15. The respondent submitted that the documentary evidence provided was copied. I was invited not to allow any additional evidence relating to DLA which undermined the suggestion that the sponsor was working. It would require a fresh application to adduce such new evidence which had not been considered by the First-tier Tribunal.

16. Mr Avery then went on to deal with the subsistence of the relationship between the appellant and the sponsor in the UK. He submitted that the judge had looked at the evidence as a whole but made an adverse credibility finding because the appellant and the sponsor had apparently taken many months to begin cohabitation. It was described as a "fundamental point" that the sponsor appears not to have disclosed that she was living off DLA, nor was the appellant aware of that fact. If they had a close relationship this was a surprising omission. The conclusion in relation to the subsistence of the relationship was one the Immigration Judge was entitled to come to on the evidence.

17. Finally, Mr Khan submitted that there was a lack of analysis as to what evidence was considered by the judge and what weight should attach to it.

18. At the end of the hearing I reserved my decision as to whether or not there was a material error of law and, if there was, whether it was appropriate to allow additional evidence to be adduced in support of the appellant's case.

Discussion and conclusions

19. The appellant originally entered the UK on 29 March 2011 as a Tier 1 (Post-Study Work) permit holder but the present application was for further leave to remain on the basis of his relationship with Sofia Hussain, the sponsor. The respondent decided on 28 March 2013 to refuse further leave to remain and to make directions for his removal from the UK under Section 47 of the Immigration, Asylum and Nationality Act 2006. A right of appeal against those decisions was under Section 82(1) as the decision notice stated.

20. It is not clear how the reference to Section 85(4) and (5) in the determination promulgated on 17 March 2014 came to appear in the determination. However, the Immigration Judge plainly erred in law in so far as he limited his consideration of the evidence to that in existence at the date of decision or that which pertained at that date. That did not mean that the date of decision was irrelevant. It was still incumbent upon the appellant to submit all relevant evidence in support of his application for further leave to remain and the absence of such evidence may well give rise to issues of credibility.
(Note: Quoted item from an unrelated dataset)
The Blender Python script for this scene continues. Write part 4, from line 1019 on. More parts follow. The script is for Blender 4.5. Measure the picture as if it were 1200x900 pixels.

The decision was not made under the points-based scheme but under Appendix FM of the Immigration Rules in the form which they took at the date of the decision.
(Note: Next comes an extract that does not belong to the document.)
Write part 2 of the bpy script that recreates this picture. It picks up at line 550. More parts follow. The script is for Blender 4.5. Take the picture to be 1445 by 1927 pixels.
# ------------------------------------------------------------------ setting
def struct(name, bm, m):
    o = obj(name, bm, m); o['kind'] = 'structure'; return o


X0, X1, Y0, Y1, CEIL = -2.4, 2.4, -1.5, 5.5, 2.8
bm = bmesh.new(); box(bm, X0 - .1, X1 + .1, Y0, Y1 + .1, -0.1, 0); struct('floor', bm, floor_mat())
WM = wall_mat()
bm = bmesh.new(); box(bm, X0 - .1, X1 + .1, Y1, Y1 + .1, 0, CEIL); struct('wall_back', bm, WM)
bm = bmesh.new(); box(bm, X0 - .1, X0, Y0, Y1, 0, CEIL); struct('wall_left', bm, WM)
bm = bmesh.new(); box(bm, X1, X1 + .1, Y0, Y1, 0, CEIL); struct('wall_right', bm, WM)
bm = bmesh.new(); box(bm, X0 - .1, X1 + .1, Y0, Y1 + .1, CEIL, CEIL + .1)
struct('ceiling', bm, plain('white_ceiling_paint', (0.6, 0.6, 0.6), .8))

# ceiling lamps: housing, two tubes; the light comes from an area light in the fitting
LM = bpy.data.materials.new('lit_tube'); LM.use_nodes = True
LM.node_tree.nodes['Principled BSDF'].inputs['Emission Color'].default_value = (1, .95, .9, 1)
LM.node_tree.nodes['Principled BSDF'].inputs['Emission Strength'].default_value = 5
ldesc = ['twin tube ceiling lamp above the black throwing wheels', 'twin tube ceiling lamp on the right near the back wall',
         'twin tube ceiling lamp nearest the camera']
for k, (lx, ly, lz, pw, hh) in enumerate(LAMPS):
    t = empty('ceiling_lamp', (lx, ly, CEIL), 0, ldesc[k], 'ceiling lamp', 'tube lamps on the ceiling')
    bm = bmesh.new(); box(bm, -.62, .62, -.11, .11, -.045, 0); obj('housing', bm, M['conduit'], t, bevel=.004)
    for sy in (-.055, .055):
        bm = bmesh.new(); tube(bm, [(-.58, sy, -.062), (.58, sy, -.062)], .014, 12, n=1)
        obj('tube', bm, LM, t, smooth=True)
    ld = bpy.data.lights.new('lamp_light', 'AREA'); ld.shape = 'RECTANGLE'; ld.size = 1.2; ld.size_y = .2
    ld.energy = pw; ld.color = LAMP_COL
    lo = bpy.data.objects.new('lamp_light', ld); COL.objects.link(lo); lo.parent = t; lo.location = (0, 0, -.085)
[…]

21. The decision of the respondent was to refuse further leave to remain because she was not satisfied that the appellant had established a genuine and subsisting relationship with the sponsor, nor was she satisfied that the appellant met the financial requirements of Appendix FM. The Immigration Judge agreed with these conclusions.

22. Given the error contained in paragraphs 9 and 10 of the determination, where the Immigration Judge erroneously refers to the limitation on consideration of post-decision evidence, the question before the Upper Tribunal is whether this had a material effect on the Immigration Judge's conclusions under both these heads? In other words, does the Immigration Judge's erroneous conclusion that he was unable to consider post-decision evidence mean that his conclusions both that the marriage was not "genuine and subsisting" and that the financial requirements of the Rules were not met cannot stand?

23. I consider the question of subsistence of the relationship first. It seems that the Immigration Judge heard evidence from the appellant and the sponsor and found that the sponsor's oral evidence corroborated her statement and that of the appellant (see paragraph 18 of the determination). The Immigration Judge applied the correct standard of proof in paragraph 7 of his decision. The Immigration Judge considered the period of cohabitation since June 2013 but was sceptical as to the manner in which the relationship was formed and considered a number of answers to questions that were raised during the hearing to be unsatisfactory. It does not seem from the determination that the perceived limitation on post-decision evidence dictated any part of the Immigration Judge's conclusions in this respect. He clearly reached an adverse view on the credibility of the relationship for three reasons:

(1) the Immigration Judge thought that the parties would have made attempts to cohabit before they did;

(2) the appellant would have a greater degree of knowledge about the sponsor's finances than was demonstrated and in particular the fact that she was claiming benefits;

(3) they would have discussed with each other the consequences of the appeal failing.

24. The grounds suggest that these conclusions were "contrary to the weight of the evidence" and if all the documents in the bundle submitted were properly weighed up the Immigration Judge would have reached a different conclusion.

25. I am afraid I do not agree with this analysis. This amounts to no more than a disagreement with the decision. The Immigration Judge plainly did weigh up the evidence in a sufficiently careful way for this part of his decision to be sustainable. He heard the oral evidence and made an assessment of that evidence. It is not for this Tribunal to second guess it.

26. I have therefore reached the conclusion that the First-tier Tribunal was entitled to reach the decision it came to in relation to the subsistence of the relationship. That conclusion was fatal to the appellant establishing that he met the financial requirements of Appendix FM. Were the Immigration Judge's decisions solely based on a failure to satisfy the financial requirements of the Rules I would undoubtedly have set it aside and the decision would fall to be remade by this Tribunal. However, for the reasons given above, the Immigration Judge's conclusions in relation to the genuineness and subsisting nature of the relationship are fatal to such an argument succeeding.

27. For these reasons I do not find a material error of law in the decision of the First-tier Tribunal.

My Decision

The decision of the First-tier Tribunal does not contain a material error of law. Accordingly the decision to dismiss the appeal both on immigration grounds and on grounds that the appellant should be granted further leave to remain on the basis that his protected human rights would be interfered with stand.